L’esatta e talora allusiva requistoria la si capisce più a fondo se si tiene conto che l’esercito in Polonia era una vera e proria università parallela, il bacino formativo delle élites dirigenti: i cicli di coscrizione prevedevano che ogni laureato divenisse un ufficiale della riserva. Era qui il nucleo elitario e politico, non solo militare, che i comunisti russi, spalleggiati dai nazisti fino al 1941, intendevano estirpare. Il massacro di Katyn doveva servire a questo. Non a caso Stalin promuoveva contestualmente la deportazione in Siberia delle famiglie degli ufficiali polacchi, bambini inclusi, con lo scopo di eliminare così anche la generazione successiva.
Putin, ieri, non è andato a inginocchiarsi a Katyn, non è andato a ripetere in terra russa l’umile genuflessione che a suo tempo il cancelliere tedesco Brandt compì a Varsavia.

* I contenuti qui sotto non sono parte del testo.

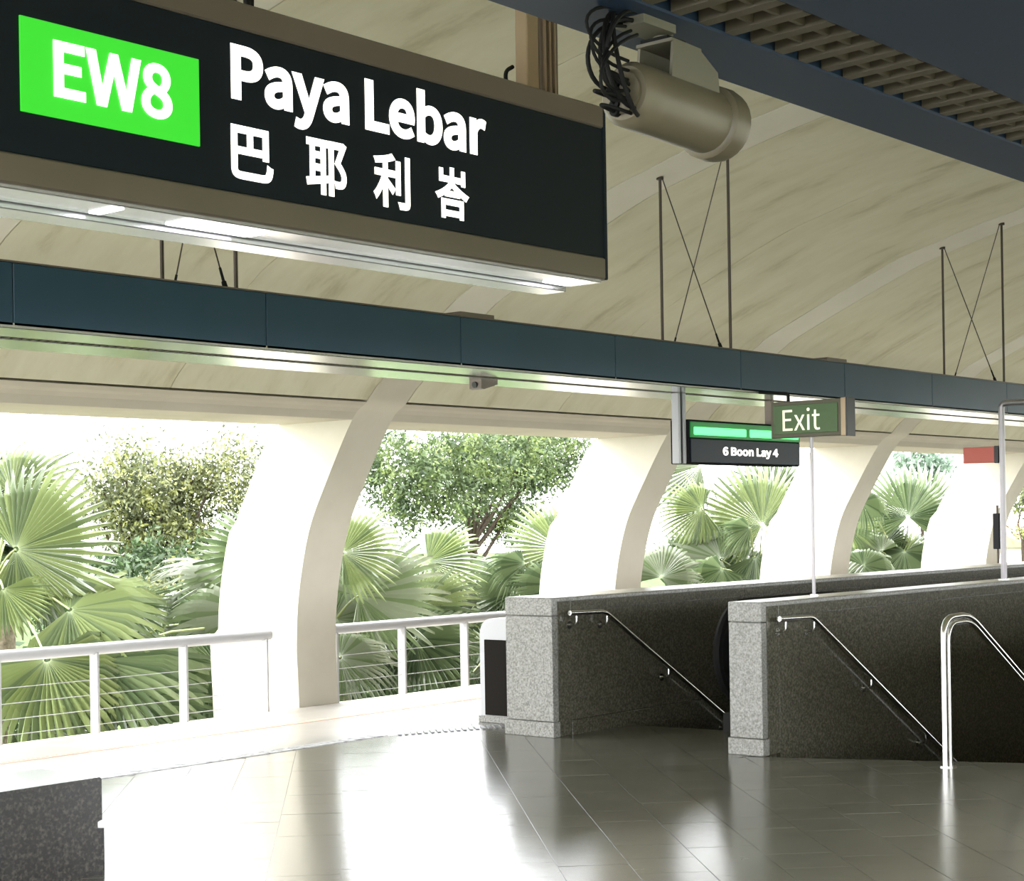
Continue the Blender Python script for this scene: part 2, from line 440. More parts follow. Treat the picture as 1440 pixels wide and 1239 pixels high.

Ha calcato soltanto, sulla fossa della vergogna, un secondo sigillo di risicata verità dopo il primo già impresso da Mikhail Gorbaciov nel 1990. Ma anche questo secondo sigillo simbolico resta e resterà, non si sa fino a quando, incompleto per non dire vago e confuso. L’ex funzionario del Kgb non ha chiesto perdono alla folla e alle autorità polacche presenti. Ha rifiutato, per l’ennesima volta, di considerare il crimine di Stalin un «crimine di guerra e contro l’umanità». Ha annunciato oscuramente che non vi saranno ulteriori «revisioni». Ha commemorato promiscuamente a Katyn, fra il silenzio severo del pubblico, «tutti i caduti sotto il tallone totalitario», tanto polacchi quanto russi, ricordati da un monumento ambiguo e stonato che onora gli uni e gli altri. Ma la verità completa, dettagliata, che l’ospite e primo ministro polacco Donald Tusk continua a esigere («i trucidati non sono per noi entità statistica, sono stati uccisi uno per uno, vogliamo conoscere il nome di ciascuno») resterà sepolta nei faldoni consegnati dai servizi russi ai bielorussi e mai aperti al pubblico.
Intanto giunge la notizia che il 9 maggio, dopo i 70 anni di Katyn, si celebreranno a Mosca i 65 anni dalla fine della «Grande guerra patriottica» contro la Germania. Il sindaco della capitale, Juri Lužkov, non si sa più se avversario o sostenitore di Putin, ci tiene a far sapere che sulla Piazza Rossa sfileranno duemila manifestanti e dieci enormi ritratti di Stalin. Il sindaco aveva già proposto di celebrare l’anniversario nella capitale con numerosi manifesti che ritraessero il dittatore, ma era stato frenato perfino da Russia Unita, il partito di Vladimir Putin. Eppure Lužkov ha insistito di nuovo per far partecipare simbolicamente Stalin, anche se soltanto in dieci copie, alle celebrazioni per la fine della seconda guerra mondiale.